I want to construct a piecewise function to approximate the function $f:[0,1]^d \to \mathbb{R}, ~f(x) = \exp(\|x\|^2)$. My approach is to partition the space $[0,1]^d$ into non-overlapping cubes $B_1,\dots B_m$ with centers $b_1,\dots, b_m$ and radii $\delta_1,\dots, \delta_m$, and define the piecewise function by
$$g(x) = \sum_{j=1}^m e^{\|b_j\|^2} 1\{{x \in B_j}\}.$$
So for each $B_j$, we approximate $f(x)$ by it's value at the center $f(b_j)$. I want to choose $m$ large enough (or equivalently, the width of the $B_j$'s small enough) to ensure something like: for any $x \in D = [0,1]^d$
$$c_1 g(x) \le f(x) \le c_2 g(x),$$so that my approximation is off by at most a constant factor. I'm struggling with the details though.

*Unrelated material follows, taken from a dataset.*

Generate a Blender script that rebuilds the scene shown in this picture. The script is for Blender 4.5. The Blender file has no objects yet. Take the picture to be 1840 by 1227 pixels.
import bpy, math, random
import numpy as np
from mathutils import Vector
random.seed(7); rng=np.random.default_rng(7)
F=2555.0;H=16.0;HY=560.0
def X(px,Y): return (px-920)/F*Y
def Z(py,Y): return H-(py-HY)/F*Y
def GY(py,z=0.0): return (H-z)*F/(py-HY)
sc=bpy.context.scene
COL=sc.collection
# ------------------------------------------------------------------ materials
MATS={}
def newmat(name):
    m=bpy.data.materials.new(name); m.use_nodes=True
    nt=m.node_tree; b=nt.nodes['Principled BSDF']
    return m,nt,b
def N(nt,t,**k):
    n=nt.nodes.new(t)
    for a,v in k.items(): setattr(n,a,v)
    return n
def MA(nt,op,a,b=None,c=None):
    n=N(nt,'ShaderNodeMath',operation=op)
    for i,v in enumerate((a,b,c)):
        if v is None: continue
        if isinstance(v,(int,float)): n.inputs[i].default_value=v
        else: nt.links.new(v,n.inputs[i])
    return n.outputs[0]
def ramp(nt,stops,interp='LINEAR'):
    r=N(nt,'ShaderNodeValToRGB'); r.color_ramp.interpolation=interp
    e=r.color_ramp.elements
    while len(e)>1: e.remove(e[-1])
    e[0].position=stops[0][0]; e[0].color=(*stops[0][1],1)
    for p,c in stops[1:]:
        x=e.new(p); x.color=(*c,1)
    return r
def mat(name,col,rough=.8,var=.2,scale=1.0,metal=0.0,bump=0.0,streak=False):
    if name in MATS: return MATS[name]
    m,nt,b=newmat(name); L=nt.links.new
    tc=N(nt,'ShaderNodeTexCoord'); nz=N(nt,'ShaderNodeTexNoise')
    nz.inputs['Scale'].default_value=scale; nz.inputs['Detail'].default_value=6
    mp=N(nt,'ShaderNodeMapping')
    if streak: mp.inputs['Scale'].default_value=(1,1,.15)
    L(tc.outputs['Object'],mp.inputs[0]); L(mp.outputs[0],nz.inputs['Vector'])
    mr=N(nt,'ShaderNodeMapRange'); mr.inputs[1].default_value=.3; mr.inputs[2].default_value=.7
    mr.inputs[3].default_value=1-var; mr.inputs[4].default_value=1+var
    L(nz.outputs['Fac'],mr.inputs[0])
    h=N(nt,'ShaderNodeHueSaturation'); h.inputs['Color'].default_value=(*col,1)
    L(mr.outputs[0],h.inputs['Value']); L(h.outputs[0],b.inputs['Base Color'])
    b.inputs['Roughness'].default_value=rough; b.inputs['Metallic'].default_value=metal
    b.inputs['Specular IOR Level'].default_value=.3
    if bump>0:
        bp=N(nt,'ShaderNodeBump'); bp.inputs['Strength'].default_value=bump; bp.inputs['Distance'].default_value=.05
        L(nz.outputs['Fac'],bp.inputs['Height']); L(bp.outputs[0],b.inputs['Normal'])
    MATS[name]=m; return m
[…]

My idea was to use the mean value theorem:
\begin{align*}\sup_{x\in B_j} |f(x) - g(x)|&=\sup_{x\in B_j} |f(x) - f(b_j)|\\&\le \sup_{x \in B_j}\|\nabla f(x)\| \|x - b_j\|\\&\le \sqrt{d}\delta_j \sup_{x \in B_j}\|\nabla f(x)\|\\&=\sqrt{d}\delta_j \sup_{x \in B_j}2\|x \|\exp(\|x\|^2)\\&=\sqrt{d}\delta_j 2\|b_j + \delta_j \|\exp(\|b_j + \delta_j\|^2)\end{align*}We should then pick $\delta_j$ small enough to ensure that the final expression is smaller than $f(x)/2$. This would ensure something like$$\sup_{x\in B_j} |f(x) - g(x)| \le f(x)/2 \implies \frac{2}{3}g(x) \le f(x) \le 2g(x).$$
To that end, we need to solve for $\delta_j$ satisfying:$$\sqrt{d}\delta_j 2\|b_j + \delta_j \|\exp(\|b_j + \delta_j\|^2) \le \frac{1}{2} \exp(\|b_j\|^2).$$Which I'm struggling to solve.
- Is this approach reasonable?
- If yes, how would I go about solving for $\delta_j$?
- Does this approach guarantee to get the smallest choice of $m$ possible? or are there better alternatives?